What a businessperson needs to learn when they become a charity trustee

23 May 2016 Voices

Career marketer Rebecca Salt joined her first trustee board, at In Kind Direct, a year ago. She explores the differences between the charity environment and her more familiar corporate world.

I have just passed my first anniversary as a charity trustee and it gave me pause to reflect on the differences I have encountered between the corporate world I am used to and being part of a charity. There are three main ones: speed, control and the importance of good governance.

I am used to working quickly, delivering to deadlines and working closely with colleagues to drive forward projects linked to specific business goals and drivers for growth. One of the areas of difference I note is that due to fewer resources within a charity (for all the right reasons – let’s focus our spend where we can do the most good and not on administration) projects can take much more time to move through their lifecycle to completion.

This can be frustrating as a trustee, as you only see snapshots of activity at board meetings and are not actively involved with the daily issues and the many challenges of projects. This more hands-off approach requires me to adjust my usual corporate mindset and look through the charitable lens to ensure perspective is retained.

Secondly, as someone used to leading people and running teams, one of the biggest adjustments I have had to make – especially as a member of the marketing committee – is not to jump in and take over a project. I am passionate about brand and reputation but have learned that I play a different role as a trustee.

I am not there to roll my sleeves up and drive forward my ideas and ways of working. I am there to support the charity’s great marketing team who lead and fundamentally own the activity by providing guidance, ideas, practical solutions and support – when it is asked for!

On occasion, for example in planning for In Kind Direct’s 20th anniversary celebrations next year, I would love to have some of my corporate resources more readily to hand to point at the project to help ease things along. But I also appreciate that not having these resources available makes me more creative and flexible in my thinking which, transversely, helps me think differently about how I do things with my day job.

The final, and probably most important, element of the trustee role is the governance of the charity and how we work with our board colleagues to ensure that the charity is well run. We are very lucky within In Kind Direct to have a robust and sound board structure.

Our chief executive, Robin Boles, has been at the helm of the charity since its inception 20 years ago and she has a remarkable memory for the smallest detail to help educate us all. She and John Pattullo, our chair, have a strong working relationship which helps to inform effective board meetings and ensures smooth and to-time board meetings.

This is probably closest to the non-executive/executive corporate board relationships of all the elements I flag, but is also less formal and more collaborative than my corporate experiences have been at times.

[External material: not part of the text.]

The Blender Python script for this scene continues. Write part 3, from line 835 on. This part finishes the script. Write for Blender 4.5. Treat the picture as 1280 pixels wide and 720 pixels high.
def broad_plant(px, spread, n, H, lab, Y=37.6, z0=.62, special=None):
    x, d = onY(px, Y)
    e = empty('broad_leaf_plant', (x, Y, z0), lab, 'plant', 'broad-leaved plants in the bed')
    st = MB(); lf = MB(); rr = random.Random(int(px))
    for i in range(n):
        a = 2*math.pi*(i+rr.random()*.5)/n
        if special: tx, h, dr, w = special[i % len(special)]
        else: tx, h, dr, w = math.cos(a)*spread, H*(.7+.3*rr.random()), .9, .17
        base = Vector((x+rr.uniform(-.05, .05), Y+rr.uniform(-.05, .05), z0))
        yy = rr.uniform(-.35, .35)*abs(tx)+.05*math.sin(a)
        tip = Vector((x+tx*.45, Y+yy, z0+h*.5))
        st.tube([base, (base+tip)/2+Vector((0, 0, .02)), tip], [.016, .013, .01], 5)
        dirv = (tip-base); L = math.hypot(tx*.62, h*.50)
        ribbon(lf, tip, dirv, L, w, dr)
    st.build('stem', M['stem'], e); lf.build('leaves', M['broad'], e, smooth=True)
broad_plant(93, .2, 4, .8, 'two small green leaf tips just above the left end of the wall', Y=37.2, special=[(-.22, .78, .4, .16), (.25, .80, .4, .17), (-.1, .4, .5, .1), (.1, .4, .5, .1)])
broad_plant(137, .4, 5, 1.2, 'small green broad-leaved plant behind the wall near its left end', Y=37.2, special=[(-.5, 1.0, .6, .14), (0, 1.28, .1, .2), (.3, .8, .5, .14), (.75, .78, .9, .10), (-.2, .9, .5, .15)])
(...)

Our role as trustees is of course to both provide strategic direction and hold our executive leaders to account, but not by primarily seeking to find fault or to apportion blame, nor to provide ongoing management as I would in the corporate model.

Above all, we also need to build strong relationships with the charities in our network to thank, recognise, guide and provide support. As trustees we need to provide a sounding board and to be cheerleaders for their extraordinary efforts in a very difficult environment.

Rebecca Salt is a trustee at In Kind Direct.